Monday, August 19, 2013

Starting the year!

Today was my first day with students at FSHS. It was pretty hectic all day and I got to see how teachers really cope with all of those "first day firsts." I am with a new mentor teacher this year so I've got a bit of learning to do before I can begin teaching in her classroom. Today I basically observed her doing her first day routine, but I feel that it was a good experience because I've never been a teacher on the first day of school until now! We've decided that I'll observe her teaching for the first couple of weeks so that I can get a grasp on how she does things. The fact that I have a new mentor teacher only adds to my nervousness and anxiety about the internship, but I'm sure that it will work out in the end. In fact, my new mentor has already given me some great advice and I think working with her will prove to be a great experience that will surely follow me in my teaching for the rest of my career.

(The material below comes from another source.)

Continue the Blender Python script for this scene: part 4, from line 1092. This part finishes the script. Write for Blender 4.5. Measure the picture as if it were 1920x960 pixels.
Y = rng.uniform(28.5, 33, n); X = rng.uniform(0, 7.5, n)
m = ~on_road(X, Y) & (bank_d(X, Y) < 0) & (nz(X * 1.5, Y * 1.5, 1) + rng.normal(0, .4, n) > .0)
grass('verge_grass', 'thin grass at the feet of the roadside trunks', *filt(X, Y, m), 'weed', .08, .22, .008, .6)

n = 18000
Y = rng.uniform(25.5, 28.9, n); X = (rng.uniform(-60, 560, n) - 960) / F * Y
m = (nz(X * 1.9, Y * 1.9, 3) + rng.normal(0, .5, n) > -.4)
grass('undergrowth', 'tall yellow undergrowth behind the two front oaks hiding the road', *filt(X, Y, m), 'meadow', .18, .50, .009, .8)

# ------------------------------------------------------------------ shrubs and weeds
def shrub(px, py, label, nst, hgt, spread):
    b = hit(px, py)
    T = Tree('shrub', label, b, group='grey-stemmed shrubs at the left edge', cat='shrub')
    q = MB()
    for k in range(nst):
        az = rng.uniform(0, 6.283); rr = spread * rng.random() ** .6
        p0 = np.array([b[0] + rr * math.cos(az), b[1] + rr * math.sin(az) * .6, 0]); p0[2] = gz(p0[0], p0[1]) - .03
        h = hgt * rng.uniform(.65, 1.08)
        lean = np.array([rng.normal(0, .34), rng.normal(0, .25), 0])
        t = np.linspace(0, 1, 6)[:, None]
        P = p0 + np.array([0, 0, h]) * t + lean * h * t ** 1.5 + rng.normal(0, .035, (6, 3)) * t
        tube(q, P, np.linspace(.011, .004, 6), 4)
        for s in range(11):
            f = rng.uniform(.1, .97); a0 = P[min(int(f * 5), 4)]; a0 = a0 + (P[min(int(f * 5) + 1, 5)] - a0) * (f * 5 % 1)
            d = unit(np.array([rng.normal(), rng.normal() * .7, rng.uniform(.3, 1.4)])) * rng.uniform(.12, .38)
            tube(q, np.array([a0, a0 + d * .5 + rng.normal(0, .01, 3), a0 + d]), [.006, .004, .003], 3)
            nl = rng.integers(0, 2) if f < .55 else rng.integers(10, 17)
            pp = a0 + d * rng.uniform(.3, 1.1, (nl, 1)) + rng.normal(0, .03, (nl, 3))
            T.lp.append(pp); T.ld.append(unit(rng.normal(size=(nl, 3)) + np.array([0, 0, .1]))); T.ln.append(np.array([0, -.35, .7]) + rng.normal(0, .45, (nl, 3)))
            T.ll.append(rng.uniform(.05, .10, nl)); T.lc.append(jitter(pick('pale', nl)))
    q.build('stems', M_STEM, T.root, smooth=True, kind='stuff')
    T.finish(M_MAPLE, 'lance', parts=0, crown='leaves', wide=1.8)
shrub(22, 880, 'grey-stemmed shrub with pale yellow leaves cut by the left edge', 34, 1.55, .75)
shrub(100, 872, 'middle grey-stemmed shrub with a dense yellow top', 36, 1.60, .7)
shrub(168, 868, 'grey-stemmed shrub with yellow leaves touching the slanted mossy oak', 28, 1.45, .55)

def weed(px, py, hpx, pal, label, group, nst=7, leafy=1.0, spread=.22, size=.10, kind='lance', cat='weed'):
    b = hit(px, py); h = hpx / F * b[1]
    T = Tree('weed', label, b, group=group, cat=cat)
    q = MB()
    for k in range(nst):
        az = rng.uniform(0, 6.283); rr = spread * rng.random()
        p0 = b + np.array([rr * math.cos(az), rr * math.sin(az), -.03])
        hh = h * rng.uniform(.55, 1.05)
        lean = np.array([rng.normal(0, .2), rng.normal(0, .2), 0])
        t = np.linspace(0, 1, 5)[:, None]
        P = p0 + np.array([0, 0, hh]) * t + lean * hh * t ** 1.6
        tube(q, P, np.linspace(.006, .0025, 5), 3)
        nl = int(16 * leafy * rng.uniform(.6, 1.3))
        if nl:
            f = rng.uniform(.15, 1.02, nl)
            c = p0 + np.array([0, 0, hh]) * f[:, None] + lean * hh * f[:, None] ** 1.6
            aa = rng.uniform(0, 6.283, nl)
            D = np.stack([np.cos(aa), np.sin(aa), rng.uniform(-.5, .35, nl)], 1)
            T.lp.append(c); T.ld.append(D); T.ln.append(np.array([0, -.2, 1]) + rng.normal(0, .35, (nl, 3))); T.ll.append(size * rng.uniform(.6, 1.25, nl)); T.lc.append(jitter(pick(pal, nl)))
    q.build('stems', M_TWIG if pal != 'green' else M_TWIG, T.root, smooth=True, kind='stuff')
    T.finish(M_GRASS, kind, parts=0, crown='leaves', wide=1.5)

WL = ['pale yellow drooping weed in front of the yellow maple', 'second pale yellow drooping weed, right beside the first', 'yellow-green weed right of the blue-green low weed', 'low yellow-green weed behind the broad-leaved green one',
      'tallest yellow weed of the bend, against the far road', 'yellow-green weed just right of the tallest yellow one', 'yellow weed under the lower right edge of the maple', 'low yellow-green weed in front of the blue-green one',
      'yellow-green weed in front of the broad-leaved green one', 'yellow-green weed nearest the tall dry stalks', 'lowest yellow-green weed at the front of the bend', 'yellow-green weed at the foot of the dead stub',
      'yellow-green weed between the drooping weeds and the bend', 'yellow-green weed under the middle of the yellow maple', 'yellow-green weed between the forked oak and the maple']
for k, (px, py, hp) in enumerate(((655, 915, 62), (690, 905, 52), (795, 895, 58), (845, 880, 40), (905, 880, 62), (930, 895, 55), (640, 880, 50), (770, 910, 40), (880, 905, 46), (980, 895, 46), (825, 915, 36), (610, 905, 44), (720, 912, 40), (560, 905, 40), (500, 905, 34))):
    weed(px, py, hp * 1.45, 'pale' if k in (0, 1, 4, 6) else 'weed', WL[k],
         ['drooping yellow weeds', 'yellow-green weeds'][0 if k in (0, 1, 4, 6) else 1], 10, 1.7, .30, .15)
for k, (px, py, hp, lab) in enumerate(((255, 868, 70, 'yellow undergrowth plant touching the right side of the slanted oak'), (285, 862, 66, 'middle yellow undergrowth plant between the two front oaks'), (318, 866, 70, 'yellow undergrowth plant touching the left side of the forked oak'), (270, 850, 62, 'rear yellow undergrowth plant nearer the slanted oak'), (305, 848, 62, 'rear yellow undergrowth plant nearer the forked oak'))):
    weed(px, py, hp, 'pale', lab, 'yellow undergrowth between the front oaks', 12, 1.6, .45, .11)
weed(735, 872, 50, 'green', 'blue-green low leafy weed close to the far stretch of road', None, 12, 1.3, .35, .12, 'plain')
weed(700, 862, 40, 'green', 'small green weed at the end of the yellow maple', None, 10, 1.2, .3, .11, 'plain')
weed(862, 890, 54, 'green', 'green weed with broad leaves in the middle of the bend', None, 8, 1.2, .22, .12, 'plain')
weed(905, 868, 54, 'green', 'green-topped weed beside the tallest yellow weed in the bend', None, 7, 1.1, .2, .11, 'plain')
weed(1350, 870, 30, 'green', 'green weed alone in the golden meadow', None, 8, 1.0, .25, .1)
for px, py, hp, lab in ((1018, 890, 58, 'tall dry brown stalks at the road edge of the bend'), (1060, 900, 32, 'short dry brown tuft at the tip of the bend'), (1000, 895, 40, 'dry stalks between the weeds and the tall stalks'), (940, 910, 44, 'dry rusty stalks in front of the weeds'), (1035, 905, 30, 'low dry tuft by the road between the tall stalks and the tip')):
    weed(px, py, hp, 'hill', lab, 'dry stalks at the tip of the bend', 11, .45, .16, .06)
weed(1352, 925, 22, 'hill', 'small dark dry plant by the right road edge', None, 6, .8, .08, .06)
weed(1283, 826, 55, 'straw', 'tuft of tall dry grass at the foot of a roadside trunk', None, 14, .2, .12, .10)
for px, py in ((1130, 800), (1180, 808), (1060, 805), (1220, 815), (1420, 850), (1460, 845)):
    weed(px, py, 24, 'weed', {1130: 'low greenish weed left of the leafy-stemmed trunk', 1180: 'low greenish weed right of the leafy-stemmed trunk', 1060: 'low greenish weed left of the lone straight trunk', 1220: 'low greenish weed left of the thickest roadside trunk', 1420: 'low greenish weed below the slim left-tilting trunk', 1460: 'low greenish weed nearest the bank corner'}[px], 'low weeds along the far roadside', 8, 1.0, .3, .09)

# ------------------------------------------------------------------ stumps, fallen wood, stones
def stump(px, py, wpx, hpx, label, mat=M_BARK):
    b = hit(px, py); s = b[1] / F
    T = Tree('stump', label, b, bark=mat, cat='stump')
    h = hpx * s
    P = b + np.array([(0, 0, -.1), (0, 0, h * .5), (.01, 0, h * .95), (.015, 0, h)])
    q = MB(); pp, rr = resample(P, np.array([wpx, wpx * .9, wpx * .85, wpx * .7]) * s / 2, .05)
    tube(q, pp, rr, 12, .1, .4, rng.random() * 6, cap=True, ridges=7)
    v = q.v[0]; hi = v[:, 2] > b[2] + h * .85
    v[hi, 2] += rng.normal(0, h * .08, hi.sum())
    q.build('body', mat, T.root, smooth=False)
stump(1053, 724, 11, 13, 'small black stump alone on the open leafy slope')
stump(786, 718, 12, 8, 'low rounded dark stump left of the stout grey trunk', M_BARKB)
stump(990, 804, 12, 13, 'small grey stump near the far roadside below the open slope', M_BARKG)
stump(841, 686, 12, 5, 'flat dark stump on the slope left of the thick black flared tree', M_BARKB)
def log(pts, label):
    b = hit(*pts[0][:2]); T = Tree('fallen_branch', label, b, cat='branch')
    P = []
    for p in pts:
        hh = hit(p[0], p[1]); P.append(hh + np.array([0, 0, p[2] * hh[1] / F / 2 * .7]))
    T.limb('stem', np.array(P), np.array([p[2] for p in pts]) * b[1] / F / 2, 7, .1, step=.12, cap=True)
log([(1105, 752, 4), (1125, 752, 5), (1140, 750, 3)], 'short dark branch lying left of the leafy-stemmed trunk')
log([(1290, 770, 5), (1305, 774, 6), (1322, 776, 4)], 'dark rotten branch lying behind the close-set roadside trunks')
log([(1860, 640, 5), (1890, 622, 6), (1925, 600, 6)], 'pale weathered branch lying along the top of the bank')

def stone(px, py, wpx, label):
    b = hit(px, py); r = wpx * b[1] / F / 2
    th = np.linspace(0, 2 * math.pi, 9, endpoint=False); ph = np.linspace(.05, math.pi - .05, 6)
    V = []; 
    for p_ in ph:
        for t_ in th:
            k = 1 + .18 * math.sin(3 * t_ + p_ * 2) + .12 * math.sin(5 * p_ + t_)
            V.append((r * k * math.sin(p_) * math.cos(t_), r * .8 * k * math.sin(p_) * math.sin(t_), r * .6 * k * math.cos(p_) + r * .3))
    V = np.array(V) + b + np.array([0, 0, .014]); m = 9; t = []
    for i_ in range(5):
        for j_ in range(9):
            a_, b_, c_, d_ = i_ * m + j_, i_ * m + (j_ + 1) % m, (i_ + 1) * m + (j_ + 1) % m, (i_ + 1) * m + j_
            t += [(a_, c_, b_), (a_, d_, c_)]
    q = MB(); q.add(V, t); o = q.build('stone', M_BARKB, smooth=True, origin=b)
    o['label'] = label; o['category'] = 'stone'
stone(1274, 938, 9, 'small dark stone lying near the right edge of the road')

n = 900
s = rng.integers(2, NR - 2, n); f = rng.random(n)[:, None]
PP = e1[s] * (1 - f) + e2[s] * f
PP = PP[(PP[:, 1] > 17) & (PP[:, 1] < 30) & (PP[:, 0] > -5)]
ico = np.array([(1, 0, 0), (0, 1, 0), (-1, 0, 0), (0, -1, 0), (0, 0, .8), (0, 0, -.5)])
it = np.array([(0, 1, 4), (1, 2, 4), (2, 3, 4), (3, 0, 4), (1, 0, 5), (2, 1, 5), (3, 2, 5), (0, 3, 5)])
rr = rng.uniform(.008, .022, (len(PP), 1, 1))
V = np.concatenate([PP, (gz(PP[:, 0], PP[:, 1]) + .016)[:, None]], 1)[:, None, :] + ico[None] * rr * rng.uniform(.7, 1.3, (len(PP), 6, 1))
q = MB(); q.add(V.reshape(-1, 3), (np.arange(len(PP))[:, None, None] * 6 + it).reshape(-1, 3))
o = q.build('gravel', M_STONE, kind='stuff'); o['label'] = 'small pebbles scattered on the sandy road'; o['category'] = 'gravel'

This is also my first time working with freshman and so far it seems okay. The students were pretty timid today and quite shy. Who can blame them on their very first day of high school?! I'm going to work with my mentor to bring these students out of their shells and into the classroom by showing them that they're safe in our room. I've got some really great ideas for the semester and I'm really looking forward to implementing them into the classroom!